Jacob Lurie

Mathematician Class of 2014
Portrait of Jacob Lurie

Creating a novel conceptual foundation for derived algebraic geometry (DAG) and rewriting large swathes of mathematics from a new point of view.

location icon Location
Cambridge, Massachusetts
age iconAge
36 at time of award

About Jacob's Work

Jacob Lurie is a mathematician creating a conceptual foundation for derived algebraic geometry (DAG). At an oversimplified level, he is transforming algebraic geometry to derived algebraic geometry—replacing the role of sets by topological spaces—making it applicable to other areas in new ways.

His ideas and methods are altering a range of fields, including higher category theory, topology, and geometry, while also influencing more distant fields such as representation theory and number theory. In two major treatises, Higher Topos Theory and Higher Algebra, along with subsequent papers comprising well over two thousand pages, Lurie redefines the foundations of homotopy theory and topological aspects of algebraic geometry, showing how many known concepts and results can be recast and improved in the framework of infinity-categories.  Lurie’s work is more than just a philosophical endeavor; he includes hard theorems in his foundations, developing theory to the point that deep new results become the corollary of a general and powerful framework. Illustrative of this is his proof of the cobordism hypothesis, a result that links purely categorical concepts of duality with the topology of manifolds and also supplies a classification of topological quantum field theories.

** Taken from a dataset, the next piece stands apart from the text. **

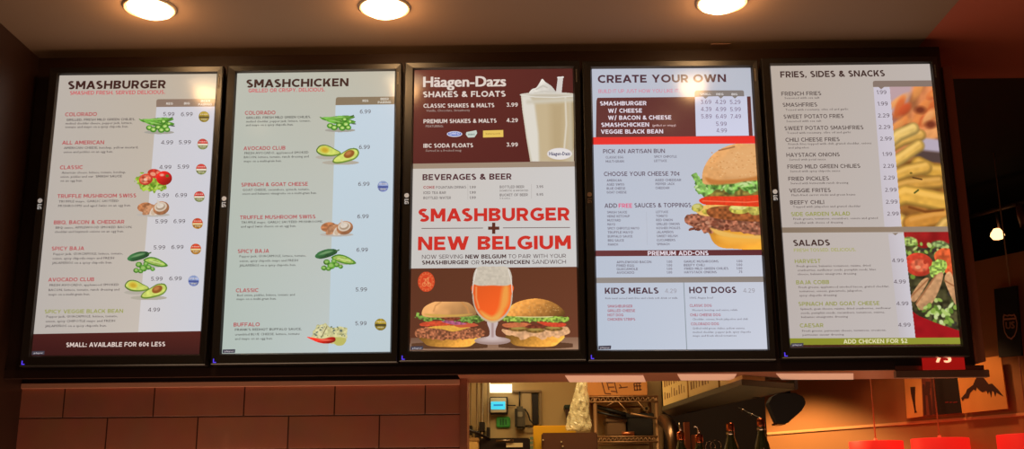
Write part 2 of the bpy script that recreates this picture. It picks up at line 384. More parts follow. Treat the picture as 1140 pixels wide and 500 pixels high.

Lurie embraces an extraordinary breadth of vision—rewriting large swathes of mathematics from a new point of view—while also working to apply his foundational ideas to prove important new theorems in other areas. With an entire generation of young theorists currently being trained on Lurie’s new foundations, his greatest impact is yet to come.

Biography

Jacob Lurie received a B.S. (2000) from Harvard College and a Ph.D. (2004) from the Massachusetts Institute of Technology. He held a postdoctoral fellowship at Harvard University (2004­–2007) and was affiliated with the Massachusetts Institute of Technology (2007–2009) before joining the faculty of Harvard University, where he is currently a professor in the Department of Mathematics. His scientific work has been published in two books, Higher Topos Theory (2009) and Higher Algebra (2011), as well as numerous papers.